César Franck
Belgian-French Romantic organist whose late works shaped modern harmony
1822
1890
Belgian-French
Romantic
Symphony in D minor, Violin Sonata, Prélude Choral et Fugue
Early life
César Franck was born on 10 December 1822 in Liège, Belgium. His father, a banker with ambitions for his son's career as a virtuoso pianist, enrolled him at the Liège Conservatory at the age of eight and subsequently at the Paris Conservatoire, where the young Franck won prizes in piano, organ, counterpoint, and fugue. Despite his father's plans for a touring career, Franck gravitated towards composition and the organ, settling permanently in Paris and becoming a French citizen.
Career and major works
In 1858 Franck was appointed organist at the church of Sainte-Clotilde, where the recently installed Cavaillé-Coll organ became his principal instrument for the next thirty-two years. His improvisations at the console attracted musicians from across Paris, including Liszt, who compared him to Bach. However, Franck's reputation as a composer grew slowly. He taught organ at the Paris Conservatoire from 1872, attracting a devoted circle of pupils — among them Vincent d'Indy, Ernest Chausson, and Henri Duparc — who collectively became known as the 'Bande à Franck' and championed his music tirelessly.
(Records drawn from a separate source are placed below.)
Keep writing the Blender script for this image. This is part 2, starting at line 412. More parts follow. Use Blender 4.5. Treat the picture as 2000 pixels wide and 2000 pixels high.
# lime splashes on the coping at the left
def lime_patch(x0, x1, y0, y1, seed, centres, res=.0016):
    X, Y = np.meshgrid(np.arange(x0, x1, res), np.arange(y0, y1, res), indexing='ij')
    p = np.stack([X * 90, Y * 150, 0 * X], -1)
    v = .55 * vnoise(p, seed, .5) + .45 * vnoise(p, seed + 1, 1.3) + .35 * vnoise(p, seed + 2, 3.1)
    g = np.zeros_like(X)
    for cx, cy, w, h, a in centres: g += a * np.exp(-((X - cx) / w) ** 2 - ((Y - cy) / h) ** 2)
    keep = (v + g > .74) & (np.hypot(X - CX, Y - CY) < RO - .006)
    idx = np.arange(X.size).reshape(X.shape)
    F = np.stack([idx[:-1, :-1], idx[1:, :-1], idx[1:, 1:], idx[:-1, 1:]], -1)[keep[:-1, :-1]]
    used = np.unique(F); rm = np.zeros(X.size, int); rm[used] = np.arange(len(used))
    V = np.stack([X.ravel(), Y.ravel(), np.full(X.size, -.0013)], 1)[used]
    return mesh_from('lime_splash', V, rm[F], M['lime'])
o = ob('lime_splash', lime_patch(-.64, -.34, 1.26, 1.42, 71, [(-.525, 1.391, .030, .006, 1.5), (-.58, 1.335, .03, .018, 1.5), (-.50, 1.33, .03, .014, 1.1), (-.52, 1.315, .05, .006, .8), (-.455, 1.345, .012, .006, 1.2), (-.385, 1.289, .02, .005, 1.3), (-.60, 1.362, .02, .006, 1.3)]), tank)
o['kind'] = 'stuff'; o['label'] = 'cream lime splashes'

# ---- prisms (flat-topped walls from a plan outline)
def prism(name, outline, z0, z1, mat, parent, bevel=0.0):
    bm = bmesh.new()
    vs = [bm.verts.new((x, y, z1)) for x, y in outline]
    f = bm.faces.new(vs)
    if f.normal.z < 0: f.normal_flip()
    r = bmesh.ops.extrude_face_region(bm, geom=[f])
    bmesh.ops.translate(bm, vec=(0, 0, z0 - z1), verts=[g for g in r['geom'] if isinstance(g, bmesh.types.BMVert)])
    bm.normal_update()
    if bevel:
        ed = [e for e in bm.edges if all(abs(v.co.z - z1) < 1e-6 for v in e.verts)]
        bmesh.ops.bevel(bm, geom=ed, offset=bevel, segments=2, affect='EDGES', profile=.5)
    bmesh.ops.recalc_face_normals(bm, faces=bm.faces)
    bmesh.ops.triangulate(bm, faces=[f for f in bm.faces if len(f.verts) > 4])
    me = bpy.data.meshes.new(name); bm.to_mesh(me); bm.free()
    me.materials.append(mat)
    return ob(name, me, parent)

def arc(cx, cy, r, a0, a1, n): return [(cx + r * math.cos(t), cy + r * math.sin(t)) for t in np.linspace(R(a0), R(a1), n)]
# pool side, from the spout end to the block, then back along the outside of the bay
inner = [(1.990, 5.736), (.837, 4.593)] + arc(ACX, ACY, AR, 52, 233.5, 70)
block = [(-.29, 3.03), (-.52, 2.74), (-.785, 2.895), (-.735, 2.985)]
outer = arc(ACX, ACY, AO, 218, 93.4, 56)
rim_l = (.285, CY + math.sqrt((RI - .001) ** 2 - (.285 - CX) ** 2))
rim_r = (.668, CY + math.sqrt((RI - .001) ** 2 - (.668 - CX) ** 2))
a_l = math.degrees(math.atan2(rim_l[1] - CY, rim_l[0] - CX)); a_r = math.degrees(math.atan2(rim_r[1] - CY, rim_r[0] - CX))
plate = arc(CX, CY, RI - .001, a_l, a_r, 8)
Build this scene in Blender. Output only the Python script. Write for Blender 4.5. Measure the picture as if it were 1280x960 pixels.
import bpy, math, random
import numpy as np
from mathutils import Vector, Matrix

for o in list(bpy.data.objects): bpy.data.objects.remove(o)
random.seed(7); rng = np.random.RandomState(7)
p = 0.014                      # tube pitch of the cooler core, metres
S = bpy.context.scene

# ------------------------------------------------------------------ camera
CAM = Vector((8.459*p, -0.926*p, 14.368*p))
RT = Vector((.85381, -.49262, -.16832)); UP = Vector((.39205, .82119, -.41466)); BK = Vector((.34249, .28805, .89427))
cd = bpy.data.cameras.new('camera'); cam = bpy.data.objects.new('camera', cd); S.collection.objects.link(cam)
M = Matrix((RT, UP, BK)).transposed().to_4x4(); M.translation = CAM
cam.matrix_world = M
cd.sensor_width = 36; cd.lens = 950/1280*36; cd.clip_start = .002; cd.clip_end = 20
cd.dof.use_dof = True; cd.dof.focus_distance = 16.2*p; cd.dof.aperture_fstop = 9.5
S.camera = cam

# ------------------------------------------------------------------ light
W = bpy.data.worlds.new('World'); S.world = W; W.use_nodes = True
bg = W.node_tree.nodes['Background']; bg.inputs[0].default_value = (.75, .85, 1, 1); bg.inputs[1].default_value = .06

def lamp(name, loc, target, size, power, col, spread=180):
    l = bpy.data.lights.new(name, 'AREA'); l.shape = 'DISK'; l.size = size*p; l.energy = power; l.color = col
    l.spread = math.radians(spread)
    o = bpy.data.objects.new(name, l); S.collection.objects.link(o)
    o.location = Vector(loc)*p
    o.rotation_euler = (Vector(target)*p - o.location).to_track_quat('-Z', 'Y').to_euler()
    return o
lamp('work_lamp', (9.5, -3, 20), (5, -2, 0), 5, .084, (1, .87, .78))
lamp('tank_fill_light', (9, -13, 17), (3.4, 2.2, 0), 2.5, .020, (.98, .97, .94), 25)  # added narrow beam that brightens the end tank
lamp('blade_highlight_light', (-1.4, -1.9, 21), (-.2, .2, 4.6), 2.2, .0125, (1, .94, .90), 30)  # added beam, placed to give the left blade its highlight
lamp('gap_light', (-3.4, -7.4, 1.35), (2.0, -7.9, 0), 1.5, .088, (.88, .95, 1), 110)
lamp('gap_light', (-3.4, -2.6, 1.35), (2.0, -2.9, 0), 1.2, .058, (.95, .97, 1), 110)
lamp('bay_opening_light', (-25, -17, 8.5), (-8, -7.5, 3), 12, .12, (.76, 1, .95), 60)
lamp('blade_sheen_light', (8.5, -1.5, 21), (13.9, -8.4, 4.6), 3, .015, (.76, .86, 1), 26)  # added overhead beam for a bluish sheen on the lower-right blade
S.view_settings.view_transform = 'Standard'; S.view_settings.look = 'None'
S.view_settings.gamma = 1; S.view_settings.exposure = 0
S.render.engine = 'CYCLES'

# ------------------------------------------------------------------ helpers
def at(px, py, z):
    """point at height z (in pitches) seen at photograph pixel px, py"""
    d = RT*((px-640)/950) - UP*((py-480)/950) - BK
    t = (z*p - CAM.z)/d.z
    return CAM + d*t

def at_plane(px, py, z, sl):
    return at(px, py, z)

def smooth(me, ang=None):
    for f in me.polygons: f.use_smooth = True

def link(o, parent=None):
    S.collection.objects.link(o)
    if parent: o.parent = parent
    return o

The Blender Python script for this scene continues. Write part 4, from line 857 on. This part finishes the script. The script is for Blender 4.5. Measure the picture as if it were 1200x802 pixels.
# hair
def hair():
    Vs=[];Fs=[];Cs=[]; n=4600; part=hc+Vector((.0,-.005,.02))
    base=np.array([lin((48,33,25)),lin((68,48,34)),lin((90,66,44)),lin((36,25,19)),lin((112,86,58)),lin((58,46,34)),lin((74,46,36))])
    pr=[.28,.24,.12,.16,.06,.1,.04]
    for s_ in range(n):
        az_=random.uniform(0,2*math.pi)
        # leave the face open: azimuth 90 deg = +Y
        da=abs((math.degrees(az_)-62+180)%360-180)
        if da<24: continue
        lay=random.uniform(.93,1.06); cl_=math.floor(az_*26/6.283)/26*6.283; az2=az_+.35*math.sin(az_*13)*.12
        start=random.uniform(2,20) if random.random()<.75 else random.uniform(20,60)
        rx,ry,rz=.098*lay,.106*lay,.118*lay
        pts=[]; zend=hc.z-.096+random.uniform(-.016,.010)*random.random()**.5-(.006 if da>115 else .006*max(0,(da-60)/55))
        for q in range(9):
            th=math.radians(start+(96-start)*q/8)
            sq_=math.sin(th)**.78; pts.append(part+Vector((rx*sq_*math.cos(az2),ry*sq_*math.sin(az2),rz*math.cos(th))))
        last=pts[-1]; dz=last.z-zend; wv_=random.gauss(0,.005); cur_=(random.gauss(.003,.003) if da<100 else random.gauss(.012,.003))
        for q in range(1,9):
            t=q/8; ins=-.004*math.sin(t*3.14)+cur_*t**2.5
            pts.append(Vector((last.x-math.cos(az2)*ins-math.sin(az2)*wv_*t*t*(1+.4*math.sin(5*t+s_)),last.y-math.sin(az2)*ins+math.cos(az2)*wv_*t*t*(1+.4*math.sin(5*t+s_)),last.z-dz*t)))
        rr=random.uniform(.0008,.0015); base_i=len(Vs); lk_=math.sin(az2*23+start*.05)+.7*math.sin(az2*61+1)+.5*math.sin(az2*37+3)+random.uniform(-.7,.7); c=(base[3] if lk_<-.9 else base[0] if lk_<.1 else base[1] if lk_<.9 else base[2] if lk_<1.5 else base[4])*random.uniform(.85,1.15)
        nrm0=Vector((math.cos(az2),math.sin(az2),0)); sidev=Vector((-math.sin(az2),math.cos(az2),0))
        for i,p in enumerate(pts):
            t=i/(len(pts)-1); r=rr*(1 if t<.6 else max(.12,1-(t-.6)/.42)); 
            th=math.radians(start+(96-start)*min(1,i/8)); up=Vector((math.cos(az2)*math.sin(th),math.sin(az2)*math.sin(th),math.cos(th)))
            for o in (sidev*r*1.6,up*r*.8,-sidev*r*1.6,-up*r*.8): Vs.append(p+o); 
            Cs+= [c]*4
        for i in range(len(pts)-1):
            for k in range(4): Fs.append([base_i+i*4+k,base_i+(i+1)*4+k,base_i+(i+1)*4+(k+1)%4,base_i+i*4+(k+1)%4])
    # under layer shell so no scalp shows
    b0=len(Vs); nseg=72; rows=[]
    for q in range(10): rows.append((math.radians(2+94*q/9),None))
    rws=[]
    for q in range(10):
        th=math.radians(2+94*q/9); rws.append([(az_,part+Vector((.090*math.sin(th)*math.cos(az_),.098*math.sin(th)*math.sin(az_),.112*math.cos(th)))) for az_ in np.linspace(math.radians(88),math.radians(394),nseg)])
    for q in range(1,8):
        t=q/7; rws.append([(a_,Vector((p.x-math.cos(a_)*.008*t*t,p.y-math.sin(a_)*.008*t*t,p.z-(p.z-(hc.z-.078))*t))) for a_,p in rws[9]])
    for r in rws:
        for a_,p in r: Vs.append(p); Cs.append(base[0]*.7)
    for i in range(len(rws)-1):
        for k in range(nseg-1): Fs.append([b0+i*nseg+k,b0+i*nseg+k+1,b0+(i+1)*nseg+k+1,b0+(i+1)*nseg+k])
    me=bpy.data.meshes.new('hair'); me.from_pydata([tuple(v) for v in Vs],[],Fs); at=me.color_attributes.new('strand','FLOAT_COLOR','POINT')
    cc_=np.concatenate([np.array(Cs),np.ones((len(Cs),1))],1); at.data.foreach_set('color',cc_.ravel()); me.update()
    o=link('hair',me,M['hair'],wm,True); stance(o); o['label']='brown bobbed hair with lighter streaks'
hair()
His most significant compositions were concentrated in the final decade of his life: the Piano Quintet in F minor (1879), the Prélude, Choral et Fugue for piano (1884), the Symphonic Variations for piano and orchestra (1885), the Violin Sonata in A major (1886), the Symphony in D minor (1888), and the Three Chorales for organ (1890).
Musical style and legacy
Franck's musical language is characterised by rich chromatic harmony, a technique of 'cyclic form' in which themes recur and transform across movements, and a contrapuntal rigour inherited from his study of Bach. The Symphony in D minor was poorly received at its premiere by a Parisian establishment suspicious of its Germanic seriousness, but it has since become one of the most performed French symphonies. Franck's influence on the next generation of French composers was considerable, establishing a tradition of structural ambition that counterbalanced the lighter salon style. He died in Paris on 8 November 1890 from injuries sustained in a cab accident some months earlier.